I tried to laugh it off in the moment, but I really had to bite back tears. I have never felt that my husband looked at me any differently at 284 or 140. He himself has said that he only saw me, never my weight. He says he loves me regardless.

Both comments, from the lady AND my husband's reply has been on repeat in my head all week. Who finds that comment appropriate to say to anyone?? I was a catch at my HW and I am no more or less of a catch at my CW. He didnt marry me hoping I would lose weight and look better physically, at least I would certainly HOPE not, seeing as he is overweight himself.

It was inappropriate and hurtful. Normally, I would address my husbands comment with him in private. However, our marriage has been rough (to say the least) lately and I didnt want to start an argument. I know he will tell me that it was a joke, I am being too sensitive and overthinking it. Which...maybe I am but that doesnt make the comments hurt less.

I dont know...I guess i just needed to vent to people that would understand!

Speak your truth! Be Authentic! Share your feelings! I am sorry you're having troubles/issues/situations in your marriage, but if this is bothering you and makes you feel sad that he isn't able to defend you to anyone friends/family/or a stranger you should say something.
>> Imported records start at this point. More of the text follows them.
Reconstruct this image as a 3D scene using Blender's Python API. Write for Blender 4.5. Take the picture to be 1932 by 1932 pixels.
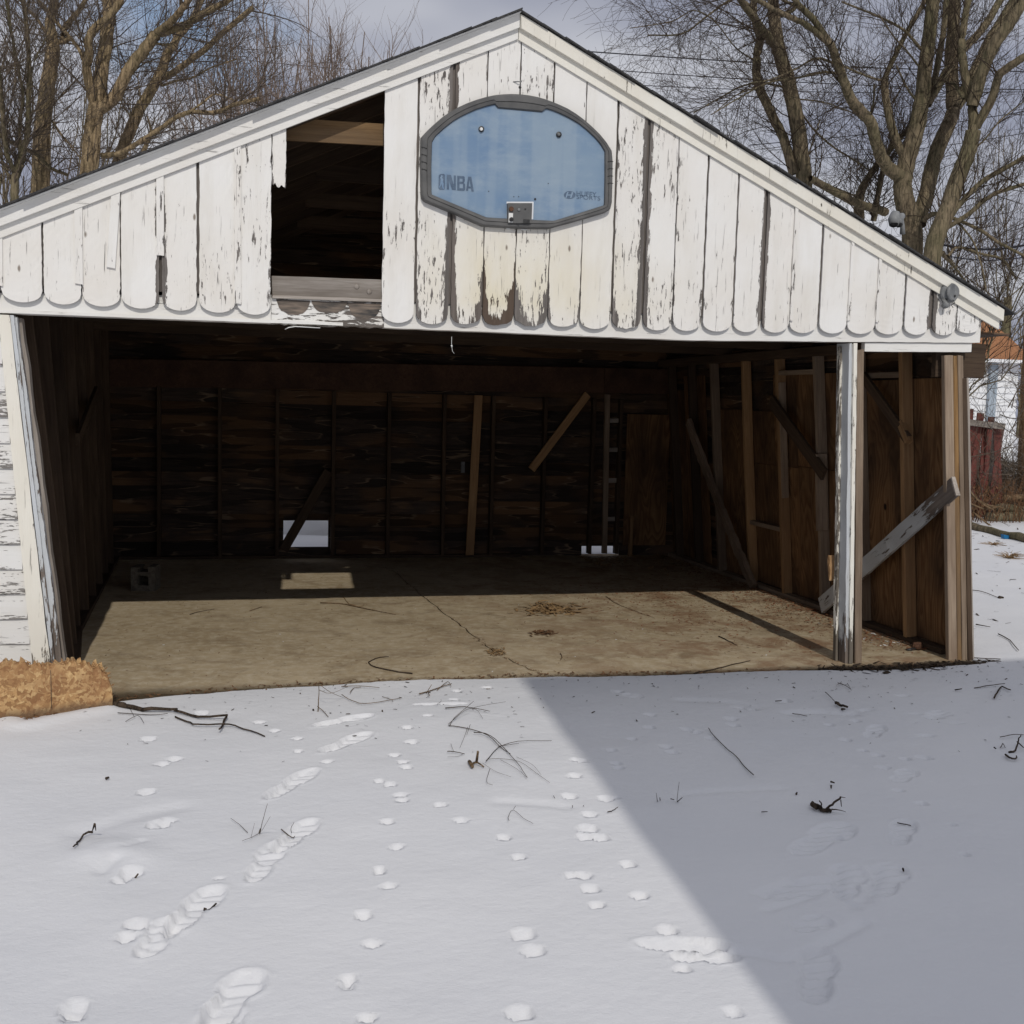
import bpy, math, random
import numpy as np
from mathutils import Vector, Matrix
random.seed(7); rng = np.random.default_rng(7)
for o in list(bpy.data.objects): bpy.data.objects.remove(o)
S = bpy.context.scene
COL = S.collection
# ---------------------------------------------------------------- camera
FOC, PIT, ROL, YAW = 1.0873, .0958, .0269, -.2481
CAM = np.array([1.1516, -6.64, 1.6866])
_c, _s = math.cos(YAW), math.sin(YAW)
_fw = np.array([-_s, _c, 0.]); _rt = np.array([_c, _s, 0.]); _up = np.array([0, 0, 1.])
_F = _fw*math.cos(PIT)-_up*math.sin(PIT); _U = _up*math.cos(PIT)+_fw*math.sin(PIT)
_R = _rt*math.cos(ROL)+_U*math.sin(ROL); _V = -_rt*math.sin(ROL)+_U*math.cos(ROL)
cam_d = bpy.data.cameras.new('camera'); cam = bpy.data.objects.new('camera', cam_d); COL.objects.link(cam)
cam.matrix_world = Matrix([[_R[0], _V[0], -_F[0], CAM[0]], [_R[1], _V[1], -_F[1], CAM[1]], [_R[2], _V[2], -_F[2], CAM[2]], [0, 0, 0, 1]])
cam_d.sensor_width = 36; cam_d.lens = 36*FOC; cam_d.clip_start = .05; cam_d.clip_end = 2000
S.camera = cam
def at(u, v, ax, val):
    """place seen at photo pixel (u,v) (3072 px frame) on the plane ax = val"""
    u *= 1932/3072; v *= 1932/3072
    d = _F*FOC*1932+_R*(u-966)-_V*(v-966); i = 'xyz'.index(ax)
    return CAM+d*(val-CAM[i])/d[i]
def proj_px(P):
    d = np.asarray(P, float)-CAM; z = d@_F
    return (966+FOC*1932*(d@_R)/z)*3072/1932
def reg(ox, oy):      # a measuring window of the photo with its own finer grid
    return lambda zx, zy, ax, val: at(ox+.53*zx, oy+.53*zy, ax, val)
BL = reg(0, 2048); BM = reg(1024, 2048); BR = reg(2048, 2048); ML = reg(0, 1000); MM = reg(1024, 1000); MR = reg(2048, 1000)
TL = reg(0, 0); TM = reg(1024, 0); TR = reg(2048, 0)
# ---------------------------------------------------------------- world, sun, exposure
SUN = Vector((.065, 1, -.735)).normalized(); EL = math.asin(-SUN.z)
W = bpy.data.worlds.new('World'); S.world = W; W.use_nodes = True
nt = W.node_tree; nt.nodes.clear()
def wn(t, **k):
    n = nt.nodes.new(t)
    for a, b in k.items(): setattr(n, a, b)
    return n
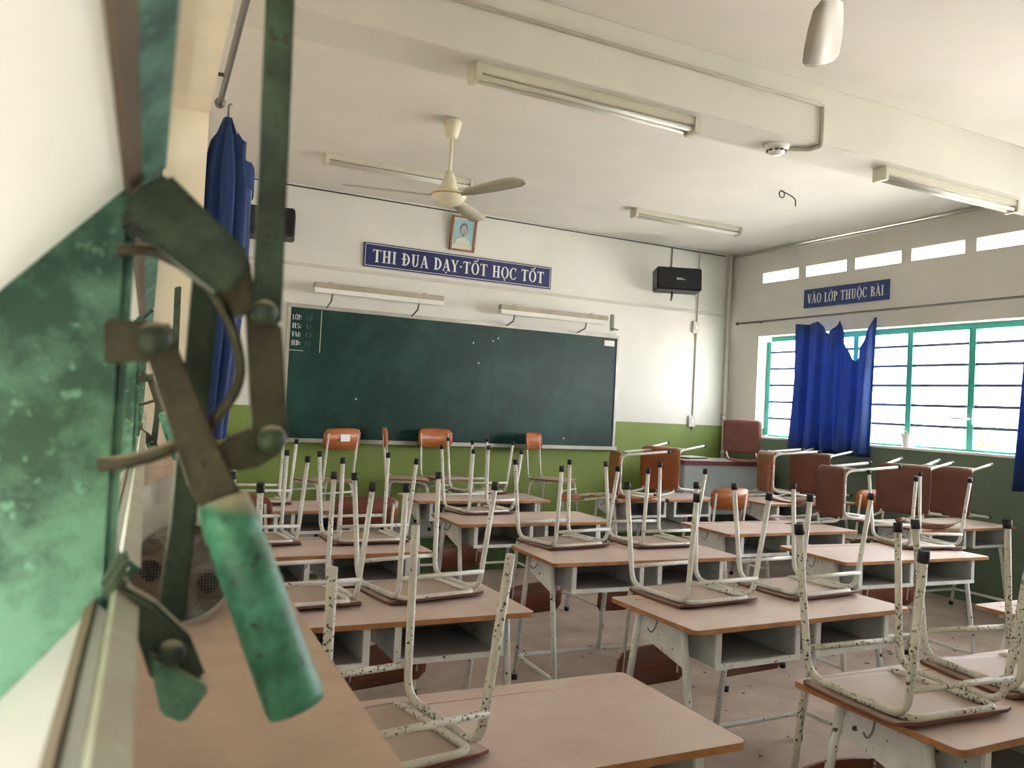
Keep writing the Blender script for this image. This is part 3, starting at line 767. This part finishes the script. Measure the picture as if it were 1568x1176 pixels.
# ------------------------------------------------------------------ ceiling fans, lamps, detector
def fan(x, y, zh, az, label):
    root = empty('ceiling_fan', (x, y, zh))
    bm = bmesh.new(); lathe(bm, [(.03, ZC-zh-.135), (.042, ZC-zh-.12), (.068, ZC-zh-.02), (.06, ZC-zh-.004), (.0, ZC-zh-.002)], 24); mesh('canopy', bm, M_FAN, root)
    tubes('rod', [[(0, 0, .13), (0, 0, ZC-zh-.1)]], .012, M_FAN, root, 12)
    bm = bmesh.new(); lathe(bm, [(.03, .17), (.034, .15), (.065, .05), (.062, .035)], 24); mesh('lower_canopy', bm, M_FAN, root)
    bm = bmesh.new(); lathe(bm, [(0, .045), (.085, .04), (.118, .02), (.122, .005), (.115, -.012), (.085, -.045), (.04, -.062), (0, -.066)], 32); mb = mesh('motor_housing', bm, M_FAN, root)
    bm = bmesh.new(); lathe(bm, [(.119, .014), (.126, .008), (.119, .0)], 32); mesh('trim_ring', bm, M_GOLD, mb)
    for k in range(3):
        bm = bmesh.new(); rows = []
        prof = [(.10, .02, .02), (.17, .025, .024), (.22, .045, .05), (.35, .055, .062), (.52, .062, .07), (.64, .062, .07), (.69, .045, .055), (.71, .012, .02)]
        for r, a, b_ in prof:
            rows.append([bm.verts.new((r, a, -.010*a/.06)), bm.verts.new((r, 0, .006)), bm.verts.new((r, -b_, .012*b_/.06))])
        for p_, q in zip(rows, rows[1:]):
            for i in range(2):
                f = bm.faces.new((p_[i], q[i], q[i+1], p_[i+1])); f.smooth = True
        bl = mesh('blade', bm, M_BLADE, root); bl.rotation_euler = (0, 0, az+k*2*PI/3)
        sd = bl.modifiers.new('t', 'SOLIDIFY'); sd.thickness = .004
    return tag(root, label, 'ceiling fan')
fan(2.08, 5.2, CZ+1.40, math.radians(-72), 'cream three-blade ceiling fan hanging before the front wall')
fan(1.98, 1.84, CZ+1.40, math.radians(46), 'ceiling fan nearest the viewer with only one blade end in the picture')
def striplight(x0, x1, y, ztop, label):
    root = empty('strip_light', ((x0+x1)/2, y, ztop)); L = (x1-x0)/2
    boxes('housing', [(-L, -.04, -.045, L, .04, 0)], M_FIXT, root, bevel=.004)
    for b_ in ((-L-.006, -.05, -.085, -L+.025, .05, -.002), (L-.025, -.05, -.085, L+.006, .05, -.002)): boxes('end_cap', [b_], M_FIXT, root, bevel=.003)
    for sy in (-.026, .026):
        tubes('tube', [[(-L+.02, sy, -.065), (L-.02, sy, -.065)]], .013, M_TUBE, root, 12)
    return tag(root, label, 'lamp')
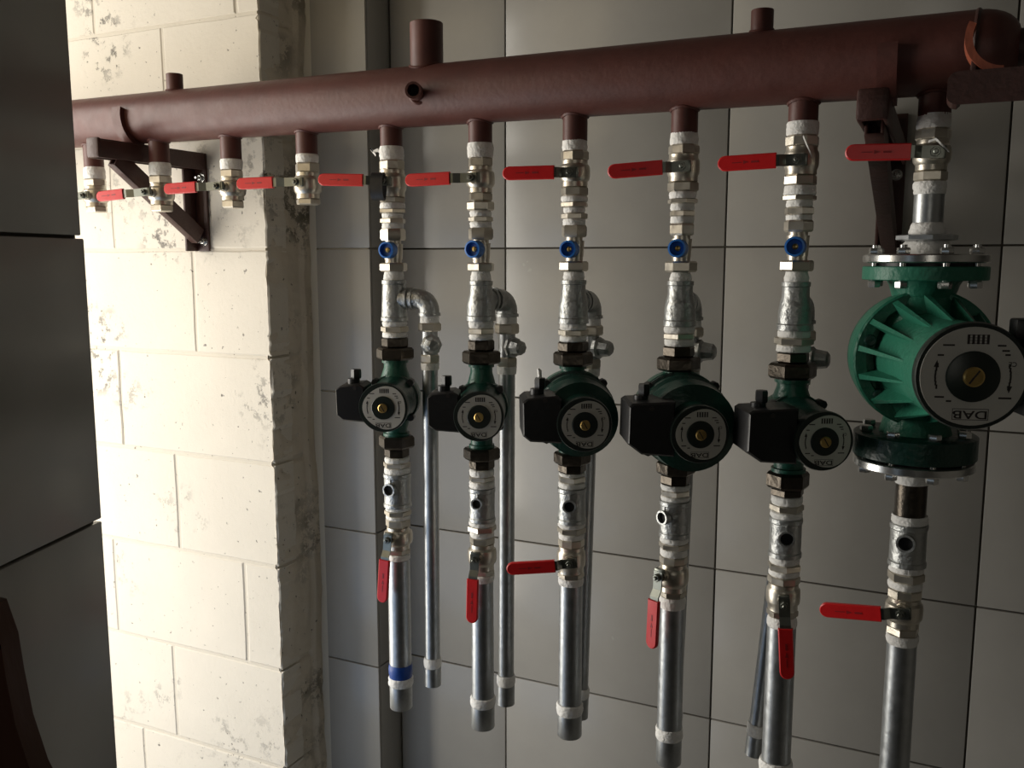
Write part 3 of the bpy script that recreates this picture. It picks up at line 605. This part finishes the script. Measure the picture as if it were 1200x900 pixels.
# ------------------------------------------------------------------ pumps
def text_mesh(body, size):
    cu = bpy.data.curves.new('txt', 'FONT'); cu.body = body; cu.size = size; cu.align_x = 'CENTER'; cu.align_y = 'CENTER'; cu.offset = size*.015
    o = bpy.data.objects.new('txt', cu); COL.objects.link(o); dg = bpy.context.evaluated_depsgraph_get(); dg.update()
    me = o.evaluated_get(dg).to_mesh(); vs = [tuple(v.co) for v in me.vertices]; fs = [tuple(p.vertices) for p in me.polygons]
    bpy.data.objects.remove(o); return vs, fs
def put_text(mb, body, size, x, z, y, rot=PI, sx=1):
    vs, fs = text_mesh(body, size); c, s_ = math.cos(rot), math.sin(rot)
    n = len(vs); P = [(x+(vx*sx*c-vy*s_), y, z+(vx*sx*s_+vy*c)) for vx, vy, _ in vs]
    mb.add(P, [f[::-1] for f in fs])
def face_plate(t, m, L, Rc, big=False, lab=None):
    rim = obj('front_rim', MB(m).lathe([(-L+.016, Rc*1.0), (-L+.016, Rc*1.06), (-L+.004, Rc*1.09), (-L+.0005, Rc*1.06), (-L+.0005, Rc*.98)], 'Y', 48), 'rim', t)
    n = 56; inner = .5*Rc; pts_o = []; pts_i = []
    for j in range(n):
        a = 2*PI*j/n; ro = Rc*.985 if big else Rc*(.93+.06*math.cos(a)-.035*math.cos(3*a))
        pts_o.append((ro*math.cos(a), ro*math.sin(a))); pts_i.append((inner*math.cos(a), inner*math.sin(a)))
    mb = MB(m); y0, y1 = -L+.0006, -L-.0006
    vs = [(x, y1, z) for x, z in pts_o]+[(x, y1, z) for x, z in pts_i]+[(x, y0, z) for x, z in pts_o]
    fs = [(j, (j+1) % n, (j+1) % n+n, j+n) for j in range(n)]+[(j, j+2*n, (j+1) % n+2*n, (j+1) % n) for j in range(n)]
    mb.add(vs, fs); lb = obj('label_plate', mb, 'label', t, label=lab)
    ink = MB(m); yi = -L-.0008; q = Rc
    put_text(ink, 'DAB', q*.23, 0, -q*.76, yi, PI, 1.45)
    bw, bh = q*.34, q*.115; th = q*.012
    for x0, x1, z0, z1 in ((-bw, bw, bh-th, bh), (-bw, bw, -bh, -bh+th), (-bw, -bw+th, -bh, bh), (bw-th, bw, -bh, bh)):
        ink.add([(x0, yi, z0-q*.76), (x1, yi, z0-q*.76), (x1, yi, z1-q*.76), (x0, yi, z1-q*.76)], [(0, 1, 2, 3)])
    def dash(x, z, l, hgt, ang=0):
        c_, s_ = math.cos(ang), math.sin(ang)
        ink.add([(x+dx*c_-dz*s_, yi, z+dx*s_+dz*c_) for dx, dz in ((-l/2, -hgt/2), (l/2, -hgt/2), (l/2, hgt/2), (-l/2, hgt/2))], [(0, 1, 2, 3)])
    put_text(ink, 'CE', q*.13, q*.72, q*.26, yi, PI)
    for k in range(5): dash(-q*.12+k*q*.09, q*.74, q*.05, q*.19)       # rating table, too fine to read
    for k in range(4): dash(q*.06, q*.66+k*q*.055, q*.38, q*.010)
    for sx_ in (-1, 1):                                                # turning arrows
        for k in range(7):
            a = R(-18+36*k/6); rr_ = q*.70; dash(sx_*rr_*math.cos(a), rr_*math.sin(a), q*.035, q*.09)
        zt_ = q*.25*(-sx_); ink.add([(sx_*q*.64, yi, -zt_*-.72), (sx_*q*.74, yi, -zt_*-.72), (sx_*q*.68, yi, zt_*1.3)], [(0, 1, 2)])
    for x, z, l in ((-.48, .62, .22), (-.62, .42, .12), (-.60, -.42, .18), (-.42, -.5, .1), (.62, -.42, .24), (.5, .62, .16), (.58, .52, .14), (.62, .44, .1)): dash(x*q, z*q, l*q, q*.035)
    obj('printed_marks', ink, 'ink', lb, label='dark print on the silver label, upside down')
    obj('centre_disc', MB(m).lathe([(-L+.001, Rc*.51), (-L-.002, Rc*.51), (-L-.0028, Rc*.48)], 'Y', 36), 'rim', t)
    sc = obj('vent_screw', MB(m).lathe([(-L-.001, Rc*.2), (-L-.0055, Rc*.2), (-L-.0065, Rc*.17)], 'Y', 24), 'brass', t)
    sm = m @ Matrix.Rotation(R(-55 if big else 60), 4, 'Y')
    obj('screw_slot', MB(sm).box(-Rc*.16, Rc*.16, -L-.0068, -L-.006, -Rc*.018, Rc*.018), 'ink', sc)
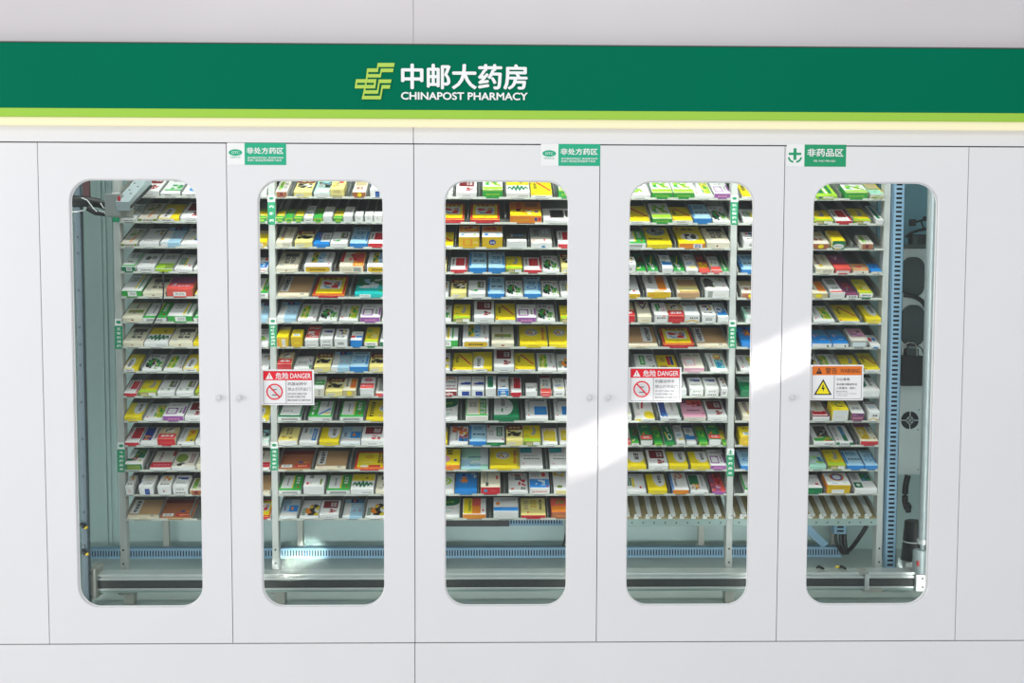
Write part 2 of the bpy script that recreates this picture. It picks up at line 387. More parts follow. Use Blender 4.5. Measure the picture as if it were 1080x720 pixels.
s.b.ring(s.X(.14), s.Z(.42), (s.x1-s.x0)*.118, (s.z1-s.z0)*.26, (s.x1-s.x0)*.03, s.y(), STG2, 20, PI*1.58, PI*2.0)
s.b.bold_text('非药品区', s.X(.345), s.X(.955), s.Z(.45), s.Z(.82), s.y(), STW, .0008, 0); s.t('FEI YAO PIN QU', .46, .20, .82, .30, STW, .01)
s.done('area_sign', 'green area sign with leafy cross at the top of the rightmost glazed door', 'sign', 'small green area signs at the door tops')
# ------------------------------------------------------------------ racks
YR = 0.35; TH = math.radians(23); CT, ST = math.cos(TH), math.sin(TH); DEP = 0.61; SL = DEP/CT
lip_px = [210, 236, 262.6, 288.5, 315, 341.4, 367.4, 393.7, 419.3, 445.2, 470.8, 496.4, 522.2, 547.6]
zz = [at(534, p, YR).z for p in lip_px]
# even pitch through the fourteen shelves
n = 14; mx = 6.5; mz = sum(zz)/n; sl = sum((i-mx)*(z-mz) for i, z in enumerate(zz))/sum((i-mx)**2 for i in range(n))
SHZ = [mz+sl*(i-mx) for i in range(n)]
PX = [at(p, 590, YR).x for p in (129.7, 290.3, 450, 609.5, 769, 927.5)]
pw = 0.0265; pd = 0.045
ORD = ['first', 'second', 'third', 'fourth', 'fifth', 'sixth', 'seventh', 'eighth', 'ninth', 'tenth', 'eleventh', 'twelfth', 'thirteenth', 'fourteenth']
SHELF = ['top shelf'] + [o+' shelf' for o in ORD[1:13]] + ['bottom shelf']
ZTOP = 2.12
RN = ['leftmost tilted shelf rack of medicine boxes with pale grey posts', 'tilted shelf rack of medicine boxes behind the second door',
      'tilted shelf rack of medicine boxes behind the middle door', 'tilted shelf rack of medicine boxes behind the fourth door', 'rightmost tilted shelf rack beside the blue slotted duct']
racks = [thing('shelf_rack', RN[k], 'rack', (PX[k], YR, FZ), 'tilted shelf racks inside the cabinet') for k in range(5)]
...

If others think I'm being too sensitive or too emotional because I'm saying say something, well I can't help how they think - communication is the most important in any relationship whether it be a spouse, friend, coworker, granted you can be hurt but you can also grow by telling them. I mean how is anyone ever suppose to guess what is bothering you about anything. Now if he says he doesn't care how he made you feel that speaks volumes.

If your husband expects you to defend his honor in situations then it shouldn't be bother for him to do the same for you.

Also I never understood how someone can tell you how to feel, like do you tell your husband how he should feel - like someone saying you're too sensitive, it was a joke just means they're trying to deflect their responsibility of their actions and words.